"Una che ha sudato sangue e il pane se l’è sempre affannato", la rabbia di Rosa
Cultura | 9 maggio 2023
«Non mi capiranno mai. Questa gente forse conoscerà qualcosa di me solo dopo la mia morte. Non capiranno mai che io sono molto più di una cantante, che non sono una che ha bisogno della gonna con lo spacco, sono una donna di Licata, di Agrigento, di Canicattì, una donna di tutta la Sicilia, una donna dei campi, una donna di marina. Una che ha sudato sangue e il pane se l’è sempre affannato» sembra di sentirla quella voce roca e indimenticata di Sicilia, Rosa Balistreri, capace di cantare come pochi la sofferenza degli ultimi e il desiderio di riscatto dalle eterne e infami ingiustizie. Scrisse di lei Ignazio Buttitta come di «un personaggio favoloso […] che cammina su un filo di cotone, che una cuore per tutti».
Stefania Aphel Barzini ci offre col suo testo “La mia casa è un’isola. La vita e la musica di Rosa Balistreri” (Giunti, pp. 288, euro 15,90) un racconto affascinante della cantastorie. Non è una biografia, bensì una chiave di lettura romanzata di una delle figure femminili più forti, sorprendenti e inesplorate del Novecento isolano.
Rosa nasce a Licata il primo giorno di primavera del 1927. Il cielo è pieno di rondini, ma a casa sua c’è solo miseria. Il padre cerca nel vino un inutile rimedio alla fame, la madre fa quello che la Storia le insegna da millenni: subisce il destino. Ma Rosa è diversa, lo si capisce da subito. È orgogliosa e ribelle, non si fa zittire né sopraffare, non tollera le offese. Si sente ricca anche se non possiede nulla, perché sa di avere un dono che la consolerà di ogni dolore: una voce che incanta e commuove. Così, Rosa canta. Canta mentre gioca scalza per le strade, mentre lavora a servizio dei signori, mentre arriva la guerra. Canta da sola, nel suo cuore, quando a diciassette anni la mandano in sposa all’orrendo Iachinazzu senza che lei possa dire di no. Canta anche in prigione, Rosa, dopo che ha cercato di uccidere quel marito «lagnusu, latru e ’mbriacuni». È un grido fiero e feroce e lo regala agli ultimi come lei, per infondere speranza, dignità e coraggio.

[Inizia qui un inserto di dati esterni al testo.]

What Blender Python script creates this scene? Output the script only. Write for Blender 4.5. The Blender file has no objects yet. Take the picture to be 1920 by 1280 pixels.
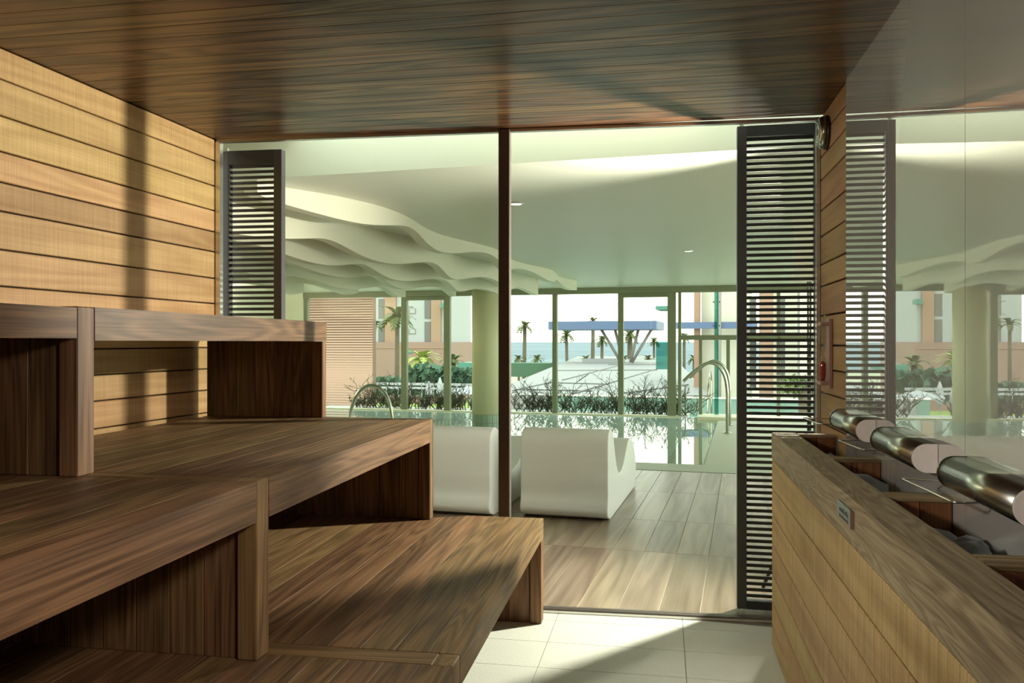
import bpy, bmesh, math, random
from mathutils import Vector, Matrix
random.seed(7)
C = bpy.context.scene.collection
scn = bpy.context.scene

# ------------------------------------------------------------------ camera, sky, sun, exposure
H = 1.30                                   # eye height
F_PX = 1550.0                              # focal length in pixels of the 1920 px frame
YAW = math.atan(285 / F_PX)                # camera turned left of the sauna's long axis
HALL = math.atan(433 / F_PX) - YAW         # the pool hall is turned this much clockwise from the sauna
cam_d = bpy.data.cameras.new('camera'); cam = bpy.data.objects.new('camera', cam_d); C.objects.link(cam)
cam.location = (0, 0, H); cam.rotation_euler = (math.pi / 2, 0, YAW)
cam_d.sensor_width = 36; cam_d.lens = 36 * F_PX / 1920
cam_d.shift_y = 1.0 / 1920; cam_d.clip_start = 0.02; cam_d.clip_end = 40000
scn.camera = cam

SKY = 4.0
w = bpy.data.worlds.new('sky'); scn.world = w; w.use_nodes = True
nt = w.node_tree; nt.nodes.clear()
wo = nt.nodes.new('ShaderNodeOutputWorld'); bg = nt.nodes.new('ShaderNodeBackground')
tc = nt.nodes.new('ShaderNodeTexCoord'); sx = nt.nodes.new('ShaderNodeSeparateXYZ'); cr = nt.nodes.new('ShaderNodeValToRGB')
cr.color_ramp.elements[0].position = 0.0; cr.color_ramp.elements[0].color = (1.0, .99, .96, 1)
cr.color_ramp.elements[1].position = 0.7; cr.color_ramp.elements[1].color = (.78, .90, 1.0, 1)
nt.links.new(tc.outputs['Generated'], sx.inputs[0]); nt.links.new(sx.outputs['Z'], cr.inputs[0])
nt.links.new(cr.outputs[0], bg.inputs[0]); bg.inputs[1].default_value = SKY; nt.links.new(bg.outputs[0], wo.inputs[0])

sun_d = bpy.data.lights.new('sun', 'SUN'); sun = bpy.data.objects.new('sun', sun_d); C.objects.link(sun)
sun_d.energy = 1.0; sun_d.angle = math.radians(1.0); sun_d.color = (1.0, .95, .86)
sun.rotation_euler = (math.radians(42), 0, math.radians(38)); sun.location = (0, -20, 30)
STROBE = 560.0
FILL = 100.0  # power of the added right-wall fill lamp
SPOT = 200.0  # power of the added left-wall fill lamp
scn.view_settings.view_transform = 'Standard'; scn.view_settings.look = 'None'
scn.view_settings.exposure = 0.0; scn.view_settings.gamma = 1.0; scn.view_settings.use_curve_mapping = False

# ------------------------------------------------------------------ frames
RT = Vector((math.cos(YAW), math.sin(YAW), 0)); FW = Vector((-math.sin(YAW), math.cos(YAW), 0))
eL = Vector((math.cos(HALL), -math.sin(HALL), 0)); eD = Vector((math.sin(HALL), math.cos(HALL), 0))
def hall(L, D, z=0.0): return eL * L + eD * D + Vector((0, 0, z))
def view(u, v, dep): return Vector((0, 0, H)) + FW * dep + RT * ((u - 960) / F_PX * dep) + Vector((0, 0, (641 - v) / F_PX * dep))
def vD(u, v, D):
    d = FW + RT * ((u - 960) / F_PX) + Vector((0, 0, (641 - v) / F_PX)); return Vector((0, 0, H)) + d * (D / d.dot(eD))
def to_hall(p): return (p.dot(eL), p.dot(eD), p.z)

# ------------------------------------------------------------------ materials
def new_mat(name):
    m = bpy.data.materials.new(name); m.use_nodes = True
    n = m.node_tree; p = n.nodes['Principled BSDF']; return m, n, p
def N(n, t, **kw):
    x = n.nodes.new(t)
    for k, v in kw.items(): setattr(x, k, v)
    return x
def plain(name, col, rough=.5, metal=0., spec=.5, noise=0., nscale=6., bump=0., bscale=40., coat=0., aniso=None):
    m, n, p = new_mat(name)
    p.inputs['Base Color'].default_value = (*col, 1); p.inputs['Roughness'].default_value = rough
    p.inputs['Metallic'].default_value = metal; p.inputs['Specular IOR Level'].default_value = spec
    p.inputs['Coat Weight'].default_value = coat
    if noise or bump:
        t = N(n, 'ShaderNodeTexCoord'); mp = N(n, 'ShaderNodeMapping'); n.links.new(t.outputs['Object'], mp.inputs[0])
        if aniso: mp.inputs['Scale'].default_value = aniso
    if noise:
        ns = N(n, 'ShaderNodeTexNoise'); ns.inputs['Scale'].default_value = nscale; ns.inputs['Detail'].default_value = 4
        n.links.new(mp.outputs[0], ns.inputs['Vector'])
        hs = N(n, 'ShaderNodeHueSaturation'); hs.inputs['Color'].default_value = (*col, 1)
        mr = N(n, 'ShaderNodeMapRange'); mr.inputs['To Min'].default_value = 1 - noise; mr.inputs['To Max'].default_value = 1 + noise
        n.links.new(ns.outputs[0], mr.inputs[0]); n.links.new(mr.outputs[0], hs.inputs['Value']); n.links.new(hs.outputs[0], p.inputs['Base Color'])
    if bump:
        nb = N(n, 'ShaderNodeTexNoise'); nb.inputs['Scale'].default_value = bscale; nb.inputs['Detail'].default_value = 3
        n.links.new(mp.outputs[0], nb.inputs['Vector'])
        bp = N(n, 'ShaderNodeBump'); bp.inputs['Strength'].default_value = bump; bp.inputs['Distance'].default_value = .01
        n.links.new(nb.outputs[0], bp.inputs['Height']); n.links.new(bp.outputs[0], p.inputs['Normal'])
    return m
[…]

Per mantenere la figlia e aiutare la sua famiglia d’origine Rosa fa molti lavori: dapprima in una vetreria, poi come raccoglitrice e venditrice di lumache, capperi, fichi d’india, sarde e infine a servizio in una famiglia nobile di Palermo, dove mette la figlia in collegio. In questo periodo impara a leggere e scrivere.
Fu una delle protagoniste del folk revival che si è sviluppato in Italia tra gli anni Sessanta e Settanta, quando fu invitata nel 1964 al Festival della Canzone Popolare di Salerno e premiata insieme a Giovanna Daffini. Rosa Balistreri diventò subito una delle più acclamate protagoniste della riscoperta del popolare che furoreggiava in quegli anni, ed ebbe una sorta di consacrazione ufficiale quando fu chiamata dal Nuovo Canzoniere Italiano a partecipare allo spettacolo «Ci ragiono e ci canto» di Dario Fo, che rappresentò un momento decisivo, una specie di manifesto cantato del nuovo corso.
«Non la definirei però una che si era riscattata grazie alla voce», tiene a sottolineare quest’aspetto Barzini «Non si è mai sentita arrivata, ha continuato a lottare. Anche con tutto il successo del mondo, una vita come quella che lei ha avuto è una ferita viva, non si rimargina».
La bambina scalza di Licata diventa una cantautrice amatissima dal pubblico, ammirata dalla critica, ricercata da artisti come Dario Fo. Fuori dal palco, la sua esistenza burrascosa rotea in un vortice di passioni, dolori, amori, tradimenti.
Rosa Balistreri è riuscita a emanciparsi e sottrarsi al predominio dei padri, dei mariti e delle consuetudini, ma soprattutto ha saputo trasformare il suo dolore personale in canzoni che raccontano sentimenti universali. Una vita che è un romanzo, un romanzo su una vita eccezionale.